Pekanbaru (Antarariau.com) - Bank Indonesia menyatakan kondisi ekonomi Provinsi Riau yang kini masih lesu, berpeluang untuk tumbuh hingga mencapai 2,5 persen pada triwulan IV-2016.
"Untuk triwulan IV, kami optimistis pertumbuhan akan positif di kisaran 2,2 hingga 2,5 persen," kata Kepala Kantor Perwakilan Bank Indonesia Provinsi Riau, Ismet Inono, di Pekanbaru, Selasa.
Ia mengatakan pertumbuhan ekonomi triwulan III-2016 memang masih menunjukkan tren tidak menggembirakan, karena hanya tumbuh 1,1 persen dibandingkan triwulan II yang mencapai 2,46 persen. Namun, terdapat tendensi pertumbuhan pada akhir tahun bisa meningkat terutama karena kontribusi dari tingkat konsumsi.
"Kita punya konsumsi rumah tangga yang cukup kuat, dan konsumsi pemerintah banyak perbaikan karena ditargetkan penyerapan anggaran (APBD) bisa mencapai 86 persen," ujarnya.

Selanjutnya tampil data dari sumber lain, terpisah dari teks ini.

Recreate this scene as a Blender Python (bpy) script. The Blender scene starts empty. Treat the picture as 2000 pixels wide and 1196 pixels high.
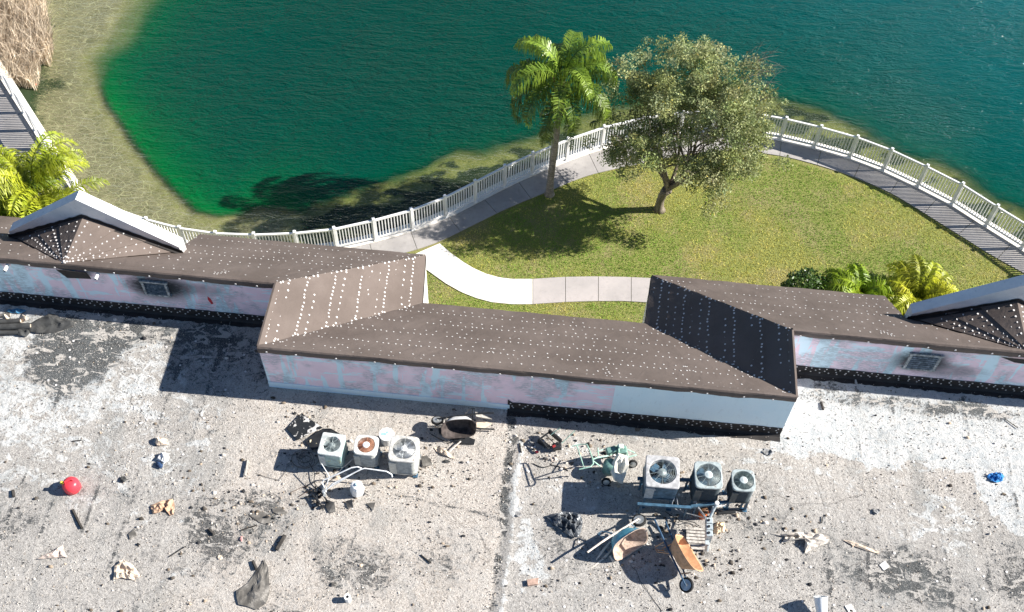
import bpy, math, random
import numpy as np
from mathutils import Vector, Matrix, Euler
random.seed(7); RNG = np.random.default_rng(11)
SC = bpy.context.scene
COL = SC.collection

# ------------------------------------------------------------------ camera, sky, sun, exposure
CAM_H = 30.0
FPX = 2143.2
R = np.array([[0.99927, 0.03808, 0.0], [0.03099, -0.81333, 0.58097], [0.02212, -0.58055, -0.81392]])
cam_d = bpy.data.cameras.new('camera'); cam = bpy.data.objects.new('camera', cam_d); COL.objects.link(cam)
cam_d.sensor_width = 36; cam_d.lens = 36 * FPX / 2000; cam_d.clip_start = 0.5; cam_d.clip_end = 3000
xr = R @ np.array([1, 0, 0]); yu = R @ np.array([0, -1, 0]); zb = R @ np.array([0, 0, -1])
cam.matrix_world = Matrix(((xr[0], yu[0], zb[0], 0), (xr[1], yu[1], zb[1], 0), (xr[2], yu[2], zb[2], CAM_H), (0, 0, 0, 1)))
SC.camera = cam

SUN_EL, SUN_AZ = math.radians(34), math.radians(4.5)      # the sun stands to the right (+x), a little away from us
world = bpy.data.worlds.new('World'); SC.world = world; world.use_nodes = True
wn = world.node_tree; bg = wn.nodes['Background']
sky = wn.nodes.new('ShaderNodeTexSky'); sky.sky_type = 'NISHITA'; sky.sun_disc = False
sky.sun_elevation = SUN_EL; sky.sun_rotation = math.radians(90) - SUN_AZ
sky.air_density = 0.95; sky.dust_density = 0.2; sky.ozone_density = 4.0
wn.links.new(sky.outputs[0], bg.inputs[0]); bg.inputs[1].default_value = 0.055
sl = bpy.data.lights.new('sun', 'SUN'); sl.energy = 5.0; sl.angle = math.radians(0.5); sl.color = (1.0, 0.95, 0.88)
so = bpy.data.objects.new('sun', sl); COL.objects.link(so); so.location = (30, 5, 40)
sd = Vector((-math.cos(SUN_EL) * math.cos(SUN_AZ), -math.cos(SUN_EL) * math.sin(SUN_AZ), -math.sin(SUN_EL)))
so.rotation_euler = sd.to_track_quat('-Z', 'Y').to_euler()
SC.view_settings.view_transform = 'Standard'; SC.view_settings.look = 'None'
SC.view_settings.exposure = 1.2; SC.view_settings.gamma = 1; SC.view_settings.use_curve_mapping = False
SC.cycles.max_bounces = 8; SC.cycles.transparent_max_bounces = 12

# ------------------------------------------------------------------ survey helpers: photo pixel -> point on a real plane
def W(px, py, z=0.0):
    d = R @ np.array([px - 1000, py - 598, FPX]); p = d * ((z - CAM_H) / d[2]); return np.array([p[0], p[1], z])
def WY(px, py, y):
    d = R @ np.array([px - 1000, py - 598, FPX]); p = d * (y / d[1]); return np.array([p[0], p[1], p[2] + CAM_H])
def PXY(X, Y, Z):
    v = np.stack([X, Y, Z - CAM_H], -1) @ R
    return 1000 + FPX * v[..., 0] / v[..., 2], 598 + FPX * v[..., 1] / v[..., 2]
ROOF = 5.5; TOP = 7.4; EAVE = 4.9; LEN = 13.17; REC = 1.95
PHI = math.radians(-3.75); UU = np.array([math.cos(PHI), math.sin(PHI), 0]); NN = np.array([-UU[1], UU[0], 0]); OO = np.array([-6.2, 14.64, 0])
def L(s, t, z): return OO + UU * s + NN * t + np.array([0, 0, z])
def RP(px, py, h=0.0): return W(px, py, ROOF + h)

# ------------------------------------------------------------------ numpy noise
def _hash(ix, iy, seed):
    n = (ix.astype(np.int64) * 374761393 + iy.astype(np.int64) * 668265263 + seed * 974634777) & 0xffffffff
    n = ((n ^ (n >> 13)) * 1274126177) & 0xffffffff
    return ((n ^ (n >> 16)) & 0xffff) / 65535.0
def vnoise(x, y, seed=0):
    ix = np.floor(x); iy = np.floor(y); fx = x - ix; fy = y - iy
    fx = fx * fx * (3 - 2 * fx); fy = fy * fy * (3 - 2 * fy)
    a = _hash(ix, iy, seed); b = _hash(ix + 1, iy, seed); c = _hash(ix, iy + 1, seed); d = _hash(ix + 1, iy + 1, seed)
    return (a * (1 - fx) + b * fx) * (1 - fy) + (c * (1 - fx) + d * fx) * fy
def fbm(x, y, seed=0, octv=4):
    s = 0; a = 0.5; t = 0
    for i in range(octv):
        s = s + a * vnoise(x * 2 ** i + i * 17.3, y * 2 ** i - i * 9.1, seed + i); t += a; a *= 0.5
    return s / t
def sstep(x, a, b):
    t = np.clip((x - a) / (b - a), 0, 1); return t * t * (3 - 2 * t)

# ------------------------------------------------------------------ objects and meshes
def link(o, parent=None):
    COL.objects.link(o)
    if parent is not None:
        o.parent = parent
    return o
def tag(o, label=None, cat=None, group=None, kind=None):
    if label: o['label'] = label
    if cat: o['category'] = cat
    if group: o['group'] = group
    if kind: o['kind'] = kind
    return o
def thing(name, label, cat, loc=(0, 0, 0), rot=(0, 0, 0), group=None):
    o = bpy.data.objects.new(name, None); COL.objects.link(o)
    o.location = Vector([float(c) for c in loc])
    o.rotation_euler = rot if not isinstance(rot, Matrix) else rot.to_euler()
    o.empty_display_size = 0.2
    return tag(o, label, cat, group)
class MB:
    """collects shapes, then links them as one mesh object"""
    def __init__(s): s.v = []; s.f = []; s.m = []; s.c = []
    def add(s, vs, fs, mi=0, col=None):
        b = len(s.v); s.v.extend([tuple(float(c) for c in q) for q in vs])
        s.f.extend([tuple(b + i for i in f) for f in fs]); s.m.extend([mi] * len(fs))
        s.c.extend([col if col is not None else (1, 1, 1)] * len(vs)); return s
    def box(s, c, d, rz=0, mi=0, M=None, bev=0.0):
        x, y, z = d[0] / 2, d[1] / 2, d[2] / 2
        if bev <= 0:
            vs = [(i * x, j * y, k * z) for k in (-1, 1) for j in (-1, 1) for i in (-1, 1)]
            fs = [(0, 2, 3, 1), (4, 5, 7, 6), (0, 1, 5, 4), (2, 6, 7, 3), (0, 4, 6, 2), (1, 3, 7, 5)]
        else:
            o = [(-x + bev, -y), (x - bev, -y), (x, -y + bev), (x, y - bev), (x - bev, y), (-x + bev, y), (-x, y - bev), (-x, -y + bev)]
            vs = [(a, b_, -z) for a, b_ in o] + [(a, b_, z - bev) for a, b_ in o] + [(a * (1 - bev / x), b_ * (1 - bev / y), z) for a, b_ in o]
            fs = [tuple(range(7, -1, -1)), tuple(range(16, 24))]
            for k in (0, 8):
                for i in range(8): fs.append((k + i, k + (i + 1) % 8, k + 8 + (i + 1) % 8, k + 8 + i))
        cr, sr = math.cos(rz), math.sin(rz); out = []
        for a, b_, e in vs:
            if M is not None: q = M @ Vector((a, b_, e)); a, b_, e = q
            out.append((c[0] + a * cr - b_ * sr, c[1] + a * sr + b_ * cr, c[2] + e))
        return s.add(out, fs, mi)
    def tube(s, pts, r, n=6, mi=0, caps=True, col=None):
        pts = [Vector([float(c) for c in p]) for p in pts]
        rs = r if isinstance(r, (list, tuple)) else [r] * len(pts)
        vs = []; prev = None
        for i, p in enumerate(pts):
            t = (pts[min(i + 1, len(pts) - 1)] - pts[max(i - 1, 0)]).normalized()
            if prev is None:
                a = Vector((0, 0, 1)) if abs(t.z) < 0.9 else Vector((1, 0, 0)); u = t.cross(a).normalized()
            else:
                u = (prev - t * prev.dot(t)).normalized()
            prev = u; w = t.cross(u)
            for k in range(n):
                an = 2 * math.pi * k / n; vs.append(p + (u * math.cos(an) + w * math.sin(an)) * rs[i])
        fs = []
        for i in range(len(pts) - 1):
            for k in range(n): fs.append((i * n + k, i * n + (k + 1) % n, (i + 1) * n + (k + 1) % n, (i + 1) * n + k))
        if caps: fs += [tuple(range(n - 1, -1, -1)), tuple((len(pts) - 1) * n + k for k in range(n))]
        return s.add(vs, fs, mi, col)
    def lathe(s, prof, c=(0, 0, 0), n=24, mi=0, M=None):
        vs = []
        for r, z in prof:
            for k in range(n):
                an = 2 * math.pi * k / n; q = Vector((r * math.cos(an), r * math.sin(an), z))
                if M is not None: q = M @ q
                vs.append((q[0] + c[0], q[1] + c[1], q[2] + c[2]))
        fs = []
        for i in range(len(prof) - 1):
            for k in range(n): fs.append((i * n + k, i * n + (k + 1) % n, (i + 1) * n + (k + 1) % n, (i + 1) * n + k))
        if prof[0][0] > 1e-4: fs.append(tuple(range(n - 1, -1, -1)))
        if prof[-1][0] > 1e-4: fs.append(tuple((len(prof) - 1) * n + k for k in range(n)))
        return s.add(vs, fs, mi)
    def build(s, name, mats, parent=None, smooth=False, colattr=False):
        me = bpy.data.meshes.new(name); me.from_pydata(s.v, [], s.f)
        for m in (mats if isinstance(mats, (list, tuple)) else [mats]): me.materials.append(m)
        if any(s.m): me.polygons.foreach_set('material_index', s.m)
        if smooth: me.polygons.foreach_set('use_smooth', [True] * len(s.f))
        if colattr:
            a = me.color_attributes.new('tint', 'FLOAT_COLOR', 'POINT')
            c = np.ones((len(s.v), 4), np.float32); c[:, :3] = np.array(s.c); a.data.foreach_set('color', c.ravel())
        me.update(); o = bpy.data.objects.new(name, me); return link(o, parent)
def np_mesh(name, V, F, mats, parent=None, attrs=None, smooth=False, mi=None):
    me = bpy.data.meshes.new(name); V = np.asarray(V, np.float32); F = np.asarray(F, np.int32)
    k = F.shape[1]; me.vertices.add(len(V)); me.vertices.foreach_set('co', V.ravel())
    me.loops.add(F.size); me.loops.foreach_set('vertex_index', F.ravel())
    me.polygons.add(len(F)); me.polygons.foreach_set('loop_start', np.arange(0, F.size, k, dtype=np.int32))
    me.polygons.foreach_set('loop_total', np.full(len(F), k, np.int32))
    for m in (mats if isinstance(mats, (list, tuple)) else [mats]): me.materials.append(m)
    if mi is not None: me.polygons.foreach_set('material_index', np.asarray(mi, np.int32))
    if smooth: me.polygons.foreach_set('use_smooth', np.ones(len(F), bool))
    me.update(calc_edges=True)
    for nm, a in (attrs or {}).items():
        at = me.color_attributes.new(nm, 'FLOAT_COLOR', 'POINT'); c = np.ones((len(V), 4), np.float32); c[:, :a.shape[1]] = a
        at.data.foreach_set('color', c.ravel())
    o = bpy.data.objects.new(name, me); return link(o, parent)

# ------------------------------------------------------------------ material helpers
class G:
    def __init__(s, name):
        s.m = bpy.data.materials.new(name); s.m.use_nodes = True; s.t = s.m.node_tree; s.bsdf = s.t.nodes['Principled BSDF']
        s.tc = s.t.nodes.new('ShaderNodeTexCoord')
    def node(s, typ, ins=None, **kw):
        n = s.t.nodes.new(typ)
        for k, v in kw.items(): setattr(n, k, v)
        for k, v in (ins or {}).items(): s.put(n.inputs[k], v)
        return n
    def put(s, sock, v):
        if isinstance(v, bpy.types.NodeSocket): s.t.links.new(v, sock)
        elif isinstance(v, bpy.types.Node): s.t.links.new(v.outputs[0], sock)
        elif isinstance(v, (tuple, list)) and len(v) == 3 and sock.type == 'RGBA': sock.default_value = (*v, 1)
        else: sock.default_value = v
    def math(s, op, a, b=0.0, c=0.0, clamp=False):
        n = s.t.nodes.new('ShaderNodeMath'); n.operation = op; n.use_clamp = clamp
        for i, v in enumerate((a, b, c)): s.put(n.inputs[i], v)
        return n.outputs[0]
    def noise(s, scale, detail=4, rough=0.55, vec=None, dist=0.0):
        n = s.node('ShaderNodeTexNoise', {'Scale': scale, 'Detail': detail, 'Roughness': rough, 'Distortion': dist})
        s.put(n.inputs['Vector'], vec if vec is not None else s.tc.outputs['Object']); return n.outputs['Fac']
    def voro(s, scale, feat='F1', vec=None):
        n = s.node('ShaderNodeTexVoronoi', {'Scale': scale}, feature=feat)
        s.put(n.inputs['Vector'], vec if vec is not None else s.tc.outputs['Object']); return n
    def map(s, sc=(1, 1, 1), rot=(0, 0, 0), loc=(0, 0, 0)):
        n = s.node('ShaderNodeMapping'); n.inputs['Scale'].default_value = sc; n.inputs['Rotation'].default_value = rot; n.inputs['Location'].default_value = loc
        s.t.links.new(s.tc.outputs['Object'], n.inputs['Vector']); return n.outputs[0]
    def step(s, v, a, b):
        n = s.node('ShaderNodeMapRange', interpolation_type='SMOOTHSTEP'); s.put(n.inputs['Value'], v)
        s.put(n.inputs['From Min'], a); s.put(n.inputs['From Max'], b); return n.outputs['Result']
    def mix(s, f, a, b, blend='MIX'):
        n = s.node('ShaderNodeMix', data_type='RGBA', blend_type=blend)
        s.put(n.inputs[0], f); s.put(n.inputs[6], a); s.put(n.inputs[7], b); return n.outputs[2]
    def attr(s, name):
        n = s.node('ShaderNodeAttribute'); n.attribute_name = name; sp = s.node('ShaderNodeSeparateColor'); s.t.links.new(n.outputs['Color'], sp.inputs[0])
        return sp.outputs, n.outputs['Color']
    def bump(s, h, strength=0.5, dist=0.02):
        n = s.node('ShaderNodeBump', {'Strength': strength, 'Distance': dist}); s.put(n.inputs['Height'], h)
        s.t.links.new(n.outputs[0], s.bsdf.inputs['Normal']); return n.outputs[0]
    def done(s, col=None, rough=0.8, spec=0.3, metal=0.0):
        if col is not None: s.put(s.bsdf.inputs['Base Color'], col)
        s.put(s.bsdf.inputs['Roughness'], rough); s.put(s.bsdf.inputs['Specular IOR Level'], spec); s.put(s.bsdf.inputs['Metallic'], metal)
        return s.m
_pc = {}
def paint(name, col, rough=0.6, metal=0.0, var=0.25, scale=9, spec=0.35, dirt=None):
    """plain painted / moulded surface with wear and grime of its own"""
    if name in _pc: return _pc[name]
    g = G(name); n1 = g.noise(scale, 5); n2 = g.noise(scale * 6, 3)
    dark = tuple(c * (1 - var * 1.4) for c in col); lite = tuple(min(1, c * (1 + var * 0.5)) for c in col)
    c = g.mix(g.step(n1, 0.3, 0.7), dark, lite)
    if dirt: c = g.mix(g.step(g.math('ADD', n1, g.math('MULTIPLY', n2, 0.5)), 0.82, 0.98), c, dirt)
    g.bump(n2, 0.15, 0.004); _pc[name] = g.done(c, rough, spec, metal); return _pc[name]
def inworld(o):
    """part modelled in world coordinates under an unrotated Empty"""
    o.location = -Vector(o.parent.location); return o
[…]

Menurut dia, sektor minyak dan gas (Migas) yang mengalami tren penurunan ikut menggerus pertumbuhan ekonomi Riau. Apabila sektor Migas dikeluarkan, lanjutnya, pertumbuhan ekonomi mencapai 2,87 persen pada triwulan III-2016. "Artinya, kita memang tak bisa berharap banyak pada sektor Migas itu," kata Ismet.
Hanya saja, Ismet mengatakan pemerintah daerah perlu mewaspadai naiknya tingkat inflasi yang pada triwulan III sudah mencapai 3,27 persen. Jumlah itu melonjak dibandingkan triwulan II yang mencapai 1,92 persen.
Riau masih sangat rentan mengalami lonjakan inflasi dari bahan pangan karena ketergantungannya dari pasokan dari provinsi lain. Ismet berharap pemerintah daerah bisa menekan lonjakan harga agar inflasi 2016 tidak melebihi batas maksimal yang ditargetkan pemerintah, yakni 4 plus minus 1 persen.
"Perlu usaha ekstra untuk kurangi tekanan harga pangan. Sehingga, kalau istilahnya Bapak Presiden Joko Widodo, jangan sampai pertumbuhan ekonomi kita tekor, karena tergerus inflasi yang tinggi," ujar Ismet Inono.
Sementara itu, ia mengatakan perlambatan ekonomi juga sejalan dengan turunnya angka penyaluran kredit perbankan. Kredit yang disaluarkan perbankan Riau pada triwulan III-2016 hanya Rp7,58 triliun padahal sebelumnya mencapai Rp11,28 triliun. Jumlah ini berbanding terbalik dengan nilai aset dan dana pihak ketiga perbankan yang tumbuh positif.
"Ternyata kredit melambat ini mengindikasikan pertumbuhan ekonomi yang melambat karena dorongan dari kredit kurang," ucapnya.